■ TASK OBJECTIVE
Stop after the line with "sc.camera = co": repeat exactly every line before it, beginning with the first, and that line itself.

-- Begin DATA PROVIDED --

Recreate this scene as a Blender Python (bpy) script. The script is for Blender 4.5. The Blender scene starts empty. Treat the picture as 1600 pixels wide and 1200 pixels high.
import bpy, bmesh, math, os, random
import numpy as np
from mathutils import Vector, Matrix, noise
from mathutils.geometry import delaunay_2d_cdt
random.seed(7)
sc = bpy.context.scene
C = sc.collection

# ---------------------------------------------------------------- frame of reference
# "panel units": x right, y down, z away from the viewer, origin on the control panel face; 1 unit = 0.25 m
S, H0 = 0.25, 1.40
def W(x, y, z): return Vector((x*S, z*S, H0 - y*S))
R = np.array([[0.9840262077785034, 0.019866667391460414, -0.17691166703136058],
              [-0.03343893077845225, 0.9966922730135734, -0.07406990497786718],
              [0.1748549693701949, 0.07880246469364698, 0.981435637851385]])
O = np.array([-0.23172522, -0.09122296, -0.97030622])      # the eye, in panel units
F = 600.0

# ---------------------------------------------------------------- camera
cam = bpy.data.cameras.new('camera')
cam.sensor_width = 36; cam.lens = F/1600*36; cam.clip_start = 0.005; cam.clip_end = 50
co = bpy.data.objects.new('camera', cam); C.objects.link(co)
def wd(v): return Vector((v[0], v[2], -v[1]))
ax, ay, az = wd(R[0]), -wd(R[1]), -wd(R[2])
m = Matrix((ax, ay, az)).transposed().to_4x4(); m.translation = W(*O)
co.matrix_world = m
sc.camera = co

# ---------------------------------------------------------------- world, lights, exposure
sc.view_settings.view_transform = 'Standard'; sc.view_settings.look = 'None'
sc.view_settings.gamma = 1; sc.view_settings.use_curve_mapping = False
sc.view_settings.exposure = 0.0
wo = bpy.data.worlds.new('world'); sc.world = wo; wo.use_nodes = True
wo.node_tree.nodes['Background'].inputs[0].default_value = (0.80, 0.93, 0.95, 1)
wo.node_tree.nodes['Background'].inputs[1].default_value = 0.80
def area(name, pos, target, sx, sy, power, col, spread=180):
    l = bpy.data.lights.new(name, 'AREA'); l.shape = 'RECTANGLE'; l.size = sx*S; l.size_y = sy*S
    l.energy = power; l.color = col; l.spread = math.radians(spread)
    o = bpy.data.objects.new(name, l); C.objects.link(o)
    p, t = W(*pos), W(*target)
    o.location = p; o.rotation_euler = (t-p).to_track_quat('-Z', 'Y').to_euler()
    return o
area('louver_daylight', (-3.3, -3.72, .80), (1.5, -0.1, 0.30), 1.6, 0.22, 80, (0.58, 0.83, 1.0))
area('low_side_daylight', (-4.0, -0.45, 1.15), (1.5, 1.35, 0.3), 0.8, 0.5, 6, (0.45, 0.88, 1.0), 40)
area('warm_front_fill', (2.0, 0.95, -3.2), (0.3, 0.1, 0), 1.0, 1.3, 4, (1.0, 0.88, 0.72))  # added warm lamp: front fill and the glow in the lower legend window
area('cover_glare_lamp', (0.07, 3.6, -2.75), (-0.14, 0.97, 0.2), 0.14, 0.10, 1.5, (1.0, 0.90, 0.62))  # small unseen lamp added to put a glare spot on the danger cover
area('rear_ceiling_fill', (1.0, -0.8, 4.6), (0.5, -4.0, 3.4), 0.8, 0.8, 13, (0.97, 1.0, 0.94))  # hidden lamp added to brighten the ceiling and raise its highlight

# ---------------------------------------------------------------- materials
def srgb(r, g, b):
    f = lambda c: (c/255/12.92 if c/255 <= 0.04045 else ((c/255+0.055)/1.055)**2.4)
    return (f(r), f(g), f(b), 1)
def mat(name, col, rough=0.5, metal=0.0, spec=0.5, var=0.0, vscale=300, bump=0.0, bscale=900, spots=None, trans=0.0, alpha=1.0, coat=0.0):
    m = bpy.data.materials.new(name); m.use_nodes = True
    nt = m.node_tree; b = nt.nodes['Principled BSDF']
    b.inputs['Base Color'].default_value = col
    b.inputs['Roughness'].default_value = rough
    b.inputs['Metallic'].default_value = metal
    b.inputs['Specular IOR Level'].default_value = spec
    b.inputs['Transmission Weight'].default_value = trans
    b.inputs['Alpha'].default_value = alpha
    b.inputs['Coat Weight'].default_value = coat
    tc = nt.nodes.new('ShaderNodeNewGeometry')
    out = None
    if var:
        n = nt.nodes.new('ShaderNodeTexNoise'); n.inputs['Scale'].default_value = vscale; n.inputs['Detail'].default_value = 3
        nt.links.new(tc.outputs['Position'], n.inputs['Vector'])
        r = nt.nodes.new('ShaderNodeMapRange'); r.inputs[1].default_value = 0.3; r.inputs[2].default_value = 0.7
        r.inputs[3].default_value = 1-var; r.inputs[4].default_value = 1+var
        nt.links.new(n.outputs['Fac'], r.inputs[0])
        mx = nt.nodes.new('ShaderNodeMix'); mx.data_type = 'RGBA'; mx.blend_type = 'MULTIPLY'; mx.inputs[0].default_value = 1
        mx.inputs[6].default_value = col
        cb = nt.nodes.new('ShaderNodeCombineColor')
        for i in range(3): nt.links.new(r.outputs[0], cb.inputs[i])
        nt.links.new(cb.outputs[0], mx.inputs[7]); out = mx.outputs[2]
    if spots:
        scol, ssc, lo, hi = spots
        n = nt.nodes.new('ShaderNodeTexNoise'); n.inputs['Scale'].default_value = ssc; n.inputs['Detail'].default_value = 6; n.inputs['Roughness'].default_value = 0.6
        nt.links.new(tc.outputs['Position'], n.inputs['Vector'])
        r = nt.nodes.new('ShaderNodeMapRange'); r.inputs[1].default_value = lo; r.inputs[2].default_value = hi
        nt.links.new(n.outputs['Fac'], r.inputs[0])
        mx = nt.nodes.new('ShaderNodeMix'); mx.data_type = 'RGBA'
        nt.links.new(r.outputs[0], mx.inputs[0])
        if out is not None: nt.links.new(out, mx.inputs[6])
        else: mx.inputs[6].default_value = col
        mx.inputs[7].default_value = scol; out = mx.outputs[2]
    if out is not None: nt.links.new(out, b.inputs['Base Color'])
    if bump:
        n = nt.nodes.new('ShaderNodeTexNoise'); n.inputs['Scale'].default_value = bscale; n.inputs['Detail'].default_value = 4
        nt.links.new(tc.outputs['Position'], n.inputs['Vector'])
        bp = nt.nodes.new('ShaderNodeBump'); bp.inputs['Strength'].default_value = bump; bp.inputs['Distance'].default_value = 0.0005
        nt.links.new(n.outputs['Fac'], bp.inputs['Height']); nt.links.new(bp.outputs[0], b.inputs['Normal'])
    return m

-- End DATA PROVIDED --

■ WRITTEN SOLUTION
Recreate this scene as a Blender Python (bpy) script. The script is for Blender 4.5. The Blender scene starts empty. Treat the picture as 1600 pixels wide and 1200 pixels high.
import bpy, bmesh, math, os, random
import numpy as np
from mathutils import Vector, Matrix, noise
from mathutils.geometry import delaunay_2d_cdt
random.seed(7)
sc = bpy.context.scene
C = sc.collection

# ---------------------------------------------------------------- frame of reference
# "panel units": x right, y down, z away from the viewer, origin on the control panel face; 1 unit = 0.25 m
S, H0 = 0.25, 1.40
def W(x, y, z): return Vector((x*S, z*S, H0 - y*S))
R = np.array([[0.9840262077785034, 0.019866667391460414, -0.17691166703136058],
              [-0.03343893077845225, 0.9966922730135734, -0.07406990497786718],
              [0.1748549693701949, 0.07880246469364698, 0.981435637851385]])
O = np.array([-0.23172522, -0.09122296, -0.97030622])      # the eye, in panel units
F = 600.0

# ---------------------------------------------------------------- camera
cam = bpy.data.cameras.new('camera')
cam.sensor_width = 36; cam.lens = F/1600*36; cam.clip_start = 0.005; cam.clip_end = 50
co = bpy.data.objects.new('camera', cam); C.objects.link(co)
def wd(v): return Vector((v[0], v[2], -v[1]))
ax, ay, az = wd(R[0]), -wd(R[1]), -wd(R[2])
m = Matrix((ax, ay, az)).transposed().to_4x4(); m.translation = W(*O)
co.matrix_world = m
sc.camera = co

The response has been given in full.